Friday, March 25, 2005

The Company Store...

When I was a kid (somewhere in the dark ages), Tennessee Ernie Ford had an AM radio hit with "Sixteen Tons." Every time I make a major purchase, that song echoes in my head--"You load sixteen tons/ and what do you get?/ Another day older and deeper in debt./ St. Peter, don't you call me/ 'cause I can't go./ I owe my soul to the company store."

I don't work in a coal mine, though sometimes it feels that way, but I feel as though I'll be working for the rest of my mortal life, a slave to ownership. My reason for lamenting? I just bought a new car.

I like this car; I think it will serve me for quite a time. But I am indentured to it for the next five years (and beyond, if you count maintenance costs, gasoline, etc.). I suppose if I lived in a city like Austin, TX, or in some quaint little neighborhood where everything was is walking distance, I could dispense with a car, as my children have. They both live in Austin and haven't owned cars for several years. They're incredibly fit because they walk and ride their bikes whenever possible. And they don't have car payments or insurance; they take the city bus when they need to, and are quite familiar with the Greyhound Bus and Amtrak schedules. They've learned to live without the vehicle, and I envy them.

So, I chose to live 45 miles away from the places where I work; but, even if I lived in the city where my jobs are, I would still need a car. The city has a lousy bus system; what's more, it has spread, spider-like, in every direction and the bus doesn't reach all areas of the city. Using public transportation would create difficulties for me; I can't imagine what it does to the people who rely on it. The buses begin running around 7am and shut down around 7pm most nights; on weekends, they stop running earlier and run less frequently. If I had to be to work at 3pm, I'd be okay; but, if I worked until midnight (which I do), I'd have to walk or beg rides from my coworkers. A city with a population over 200,000 should have a better (and cheaper) public transportation system.

Okay, enough about that, though I think we create many of our own difficulties.
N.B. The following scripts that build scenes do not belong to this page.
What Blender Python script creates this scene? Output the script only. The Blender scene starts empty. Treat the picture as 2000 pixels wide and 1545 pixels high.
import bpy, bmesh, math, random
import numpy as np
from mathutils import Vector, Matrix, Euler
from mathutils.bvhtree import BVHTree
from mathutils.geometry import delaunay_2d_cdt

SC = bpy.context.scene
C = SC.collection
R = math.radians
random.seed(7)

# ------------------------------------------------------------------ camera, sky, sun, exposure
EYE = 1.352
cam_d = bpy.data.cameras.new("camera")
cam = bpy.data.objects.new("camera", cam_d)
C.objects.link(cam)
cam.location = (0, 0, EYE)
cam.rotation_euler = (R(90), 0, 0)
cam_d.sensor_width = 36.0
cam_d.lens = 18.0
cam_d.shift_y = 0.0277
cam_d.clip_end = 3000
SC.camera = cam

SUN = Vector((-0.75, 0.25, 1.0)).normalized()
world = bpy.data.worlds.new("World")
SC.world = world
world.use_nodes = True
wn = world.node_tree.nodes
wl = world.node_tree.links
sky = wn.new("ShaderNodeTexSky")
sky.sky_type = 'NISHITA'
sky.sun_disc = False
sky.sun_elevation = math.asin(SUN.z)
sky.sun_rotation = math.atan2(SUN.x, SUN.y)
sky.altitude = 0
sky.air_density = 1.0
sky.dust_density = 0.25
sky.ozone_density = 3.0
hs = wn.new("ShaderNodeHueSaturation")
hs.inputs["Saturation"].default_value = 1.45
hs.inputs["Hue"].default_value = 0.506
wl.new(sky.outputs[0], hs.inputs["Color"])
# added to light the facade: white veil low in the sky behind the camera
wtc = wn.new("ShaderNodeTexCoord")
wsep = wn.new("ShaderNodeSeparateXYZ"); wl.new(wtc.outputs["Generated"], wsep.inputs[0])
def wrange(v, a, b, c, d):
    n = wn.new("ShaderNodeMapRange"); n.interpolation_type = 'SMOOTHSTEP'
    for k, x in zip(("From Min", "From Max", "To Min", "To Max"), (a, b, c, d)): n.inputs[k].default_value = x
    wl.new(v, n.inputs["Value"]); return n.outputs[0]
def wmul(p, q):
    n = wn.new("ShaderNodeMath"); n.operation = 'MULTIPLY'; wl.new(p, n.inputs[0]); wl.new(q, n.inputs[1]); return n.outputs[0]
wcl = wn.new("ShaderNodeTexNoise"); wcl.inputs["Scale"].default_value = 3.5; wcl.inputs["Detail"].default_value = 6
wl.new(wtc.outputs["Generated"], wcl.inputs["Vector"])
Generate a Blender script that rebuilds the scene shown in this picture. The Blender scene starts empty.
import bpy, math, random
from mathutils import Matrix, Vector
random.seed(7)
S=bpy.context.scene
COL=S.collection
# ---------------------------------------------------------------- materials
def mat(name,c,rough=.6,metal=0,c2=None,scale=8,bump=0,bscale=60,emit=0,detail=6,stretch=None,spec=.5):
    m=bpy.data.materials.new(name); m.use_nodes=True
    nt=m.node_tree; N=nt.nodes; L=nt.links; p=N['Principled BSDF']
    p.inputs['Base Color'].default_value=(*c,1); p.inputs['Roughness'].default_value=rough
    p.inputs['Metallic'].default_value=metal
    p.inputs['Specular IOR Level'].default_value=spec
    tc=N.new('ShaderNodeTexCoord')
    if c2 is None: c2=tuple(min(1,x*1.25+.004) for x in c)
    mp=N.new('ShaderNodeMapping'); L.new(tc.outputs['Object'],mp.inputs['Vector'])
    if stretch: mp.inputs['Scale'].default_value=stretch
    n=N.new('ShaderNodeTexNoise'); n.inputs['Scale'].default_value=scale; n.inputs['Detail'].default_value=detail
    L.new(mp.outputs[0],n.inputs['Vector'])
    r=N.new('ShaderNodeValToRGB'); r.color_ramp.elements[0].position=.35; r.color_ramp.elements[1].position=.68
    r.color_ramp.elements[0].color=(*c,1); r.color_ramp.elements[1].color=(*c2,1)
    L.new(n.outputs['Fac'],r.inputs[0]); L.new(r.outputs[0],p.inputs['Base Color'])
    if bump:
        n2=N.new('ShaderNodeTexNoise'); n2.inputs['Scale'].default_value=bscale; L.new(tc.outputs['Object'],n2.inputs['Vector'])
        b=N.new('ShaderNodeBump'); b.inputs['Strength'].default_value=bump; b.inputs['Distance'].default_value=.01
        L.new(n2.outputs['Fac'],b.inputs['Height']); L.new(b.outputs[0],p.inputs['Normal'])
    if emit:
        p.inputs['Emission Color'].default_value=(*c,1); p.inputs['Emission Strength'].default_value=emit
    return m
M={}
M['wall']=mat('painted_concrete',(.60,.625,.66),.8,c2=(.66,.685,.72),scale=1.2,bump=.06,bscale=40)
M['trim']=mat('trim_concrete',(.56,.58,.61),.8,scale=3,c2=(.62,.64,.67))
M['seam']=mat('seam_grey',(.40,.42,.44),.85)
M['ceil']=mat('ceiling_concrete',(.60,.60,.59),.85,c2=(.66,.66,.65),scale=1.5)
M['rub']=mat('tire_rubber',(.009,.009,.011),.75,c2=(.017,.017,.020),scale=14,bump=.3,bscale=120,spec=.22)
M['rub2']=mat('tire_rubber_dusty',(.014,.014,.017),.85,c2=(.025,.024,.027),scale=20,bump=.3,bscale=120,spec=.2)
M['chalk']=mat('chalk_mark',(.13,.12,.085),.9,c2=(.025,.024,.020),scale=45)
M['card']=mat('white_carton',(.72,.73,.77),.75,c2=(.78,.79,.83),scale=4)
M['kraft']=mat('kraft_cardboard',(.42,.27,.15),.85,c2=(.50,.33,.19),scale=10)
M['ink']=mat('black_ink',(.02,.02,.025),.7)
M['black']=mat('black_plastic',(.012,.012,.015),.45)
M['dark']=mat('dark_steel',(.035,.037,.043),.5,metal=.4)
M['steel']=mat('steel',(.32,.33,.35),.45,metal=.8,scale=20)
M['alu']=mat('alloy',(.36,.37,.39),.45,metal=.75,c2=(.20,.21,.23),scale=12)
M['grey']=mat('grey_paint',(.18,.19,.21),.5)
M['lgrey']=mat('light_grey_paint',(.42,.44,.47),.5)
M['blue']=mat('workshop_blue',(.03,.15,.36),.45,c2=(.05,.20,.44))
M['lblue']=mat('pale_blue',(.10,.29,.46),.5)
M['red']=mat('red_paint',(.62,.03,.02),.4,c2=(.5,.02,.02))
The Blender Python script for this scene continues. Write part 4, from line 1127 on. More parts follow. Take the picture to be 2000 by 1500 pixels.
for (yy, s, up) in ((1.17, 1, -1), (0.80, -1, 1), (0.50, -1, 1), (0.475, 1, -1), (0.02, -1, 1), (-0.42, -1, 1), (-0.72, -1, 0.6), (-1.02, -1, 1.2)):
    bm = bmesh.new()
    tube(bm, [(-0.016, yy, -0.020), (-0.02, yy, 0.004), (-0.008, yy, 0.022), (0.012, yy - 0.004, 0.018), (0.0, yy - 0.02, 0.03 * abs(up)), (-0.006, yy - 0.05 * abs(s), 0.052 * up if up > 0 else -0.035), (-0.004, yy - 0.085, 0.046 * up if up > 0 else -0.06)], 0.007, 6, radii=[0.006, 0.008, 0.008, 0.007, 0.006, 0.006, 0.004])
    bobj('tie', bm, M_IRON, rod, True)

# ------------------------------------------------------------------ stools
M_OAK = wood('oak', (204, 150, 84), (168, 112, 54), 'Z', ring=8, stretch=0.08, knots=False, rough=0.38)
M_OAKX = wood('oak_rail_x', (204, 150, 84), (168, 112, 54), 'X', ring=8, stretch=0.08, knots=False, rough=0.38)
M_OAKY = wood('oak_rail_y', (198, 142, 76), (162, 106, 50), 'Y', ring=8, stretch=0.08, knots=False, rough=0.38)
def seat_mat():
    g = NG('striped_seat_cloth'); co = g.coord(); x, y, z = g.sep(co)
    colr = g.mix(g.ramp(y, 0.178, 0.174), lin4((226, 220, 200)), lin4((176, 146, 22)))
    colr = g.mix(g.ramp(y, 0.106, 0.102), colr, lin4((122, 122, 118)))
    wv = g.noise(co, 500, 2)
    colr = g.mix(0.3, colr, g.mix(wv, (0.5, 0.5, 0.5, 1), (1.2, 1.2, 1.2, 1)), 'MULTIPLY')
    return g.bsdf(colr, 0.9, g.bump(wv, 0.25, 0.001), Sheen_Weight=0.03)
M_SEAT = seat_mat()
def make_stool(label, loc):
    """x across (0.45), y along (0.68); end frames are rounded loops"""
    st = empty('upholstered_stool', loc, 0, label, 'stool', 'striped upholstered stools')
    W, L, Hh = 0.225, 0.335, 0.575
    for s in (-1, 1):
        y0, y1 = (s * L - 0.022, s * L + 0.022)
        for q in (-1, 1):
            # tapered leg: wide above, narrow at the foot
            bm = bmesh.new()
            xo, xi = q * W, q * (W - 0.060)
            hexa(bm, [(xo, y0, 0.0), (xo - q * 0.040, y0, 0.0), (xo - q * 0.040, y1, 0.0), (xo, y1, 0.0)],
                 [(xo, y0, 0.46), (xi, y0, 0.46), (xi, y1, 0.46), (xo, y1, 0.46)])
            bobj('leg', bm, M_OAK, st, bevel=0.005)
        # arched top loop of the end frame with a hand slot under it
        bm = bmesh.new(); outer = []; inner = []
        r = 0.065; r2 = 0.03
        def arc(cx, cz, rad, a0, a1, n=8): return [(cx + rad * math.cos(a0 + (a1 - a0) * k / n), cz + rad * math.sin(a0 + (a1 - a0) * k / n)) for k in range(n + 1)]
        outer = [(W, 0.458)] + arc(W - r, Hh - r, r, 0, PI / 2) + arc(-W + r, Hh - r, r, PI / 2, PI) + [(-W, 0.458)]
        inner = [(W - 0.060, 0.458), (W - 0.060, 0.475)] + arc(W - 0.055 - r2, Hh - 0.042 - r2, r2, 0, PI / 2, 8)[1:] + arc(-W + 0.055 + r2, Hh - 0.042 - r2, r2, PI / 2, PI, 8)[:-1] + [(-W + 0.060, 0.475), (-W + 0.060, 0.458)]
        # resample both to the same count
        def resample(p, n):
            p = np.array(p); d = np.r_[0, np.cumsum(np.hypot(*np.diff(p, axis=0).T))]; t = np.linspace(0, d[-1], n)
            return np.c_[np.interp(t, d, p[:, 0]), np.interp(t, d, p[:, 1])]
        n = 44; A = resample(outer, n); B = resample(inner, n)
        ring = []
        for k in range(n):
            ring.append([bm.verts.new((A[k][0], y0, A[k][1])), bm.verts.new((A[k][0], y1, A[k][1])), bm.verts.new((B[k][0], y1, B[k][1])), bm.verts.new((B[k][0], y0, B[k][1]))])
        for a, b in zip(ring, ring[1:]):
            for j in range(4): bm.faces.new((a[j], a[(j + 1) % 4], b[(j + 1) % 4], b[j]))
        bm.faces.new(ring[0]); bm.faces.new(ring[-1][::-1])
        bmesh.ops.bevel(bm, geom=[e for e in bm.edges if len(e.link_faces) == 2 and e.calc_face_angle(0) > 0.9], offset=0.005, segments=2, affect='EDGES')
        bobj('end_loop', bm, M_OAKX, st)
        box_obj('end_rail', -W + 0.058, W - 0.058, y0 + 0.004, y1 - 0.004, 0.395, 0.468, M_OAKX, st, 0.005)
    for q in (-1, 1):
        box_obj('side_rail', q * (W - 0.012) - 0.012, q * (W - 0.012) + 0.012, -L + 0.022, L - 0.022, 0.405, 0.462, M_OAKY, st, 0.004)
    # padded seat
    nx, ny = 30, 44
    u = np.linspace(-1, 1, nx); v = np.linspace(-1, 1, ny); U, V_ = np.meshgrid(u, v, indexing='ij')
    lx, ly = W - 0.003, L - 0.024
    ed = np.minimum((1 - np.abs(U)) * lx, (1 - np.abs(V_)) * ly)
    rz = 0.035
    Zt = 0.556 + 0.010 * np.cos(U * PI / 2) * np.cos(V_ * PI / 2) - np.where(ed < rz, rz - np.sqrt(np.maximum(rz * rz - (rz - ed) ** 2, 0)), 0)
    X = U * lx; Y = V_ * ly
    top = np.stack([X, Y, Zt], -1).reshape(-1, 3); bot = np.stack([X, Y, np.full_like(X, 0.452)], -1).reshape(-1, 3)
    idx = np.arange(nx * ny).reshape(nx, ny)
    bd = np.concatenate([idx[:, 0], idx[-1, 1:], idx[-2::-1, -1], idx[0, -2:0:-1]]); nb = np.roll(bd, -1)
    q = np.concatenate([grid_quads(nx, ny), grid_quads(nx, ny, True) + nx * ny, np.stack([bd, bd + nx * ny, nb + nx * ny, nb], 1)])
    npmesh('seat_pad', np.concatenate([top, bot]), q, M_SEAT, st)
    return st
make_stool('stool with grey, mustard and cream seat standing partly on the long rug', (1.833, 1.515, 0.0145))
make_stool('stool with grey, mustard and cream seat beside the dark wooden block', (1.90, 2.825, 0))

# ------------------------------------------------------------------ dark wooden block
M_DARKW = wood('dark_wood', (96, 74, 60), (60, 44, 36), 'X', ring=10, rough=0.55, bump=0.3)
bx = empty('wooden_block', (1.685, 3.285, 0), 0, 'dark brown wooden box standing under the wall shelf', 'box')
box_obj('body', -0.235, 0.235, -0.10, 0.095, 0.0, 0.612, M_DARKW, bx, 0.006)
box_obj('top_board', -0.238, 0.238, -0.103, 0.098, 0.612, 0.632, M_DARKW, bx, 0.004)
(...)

And, of course, we buy into popular perceptions of what makes up "the good life." I'm content, at the moment, to know that I have reliable transportation--my old car was on its last leg (or would that be tire?) anyway.

I'm making inroads on grading my papers and should be finished with the majority of them by Sunday. On "my" time, I've managed to knit a number of washcloths and make some progress on a couple of scarves I've promised to people. My niece is expecting a baby and I want to start on a baby blanket, some booties and a hat for the tot.

I really love to knit. It's become addictive, the way writing has always been for me. I love the texture of wool and cotton and the fun of eyelash and metallic yarns. And color--I love color, especially for hats. Ah, I think I'll knit for a while before bed.


The dogwood is in bloom, as is the redbud. Color everywhere, and scents! Spring's a wonderful time, except for my allergies. But I try to ignore them and enjoy the season.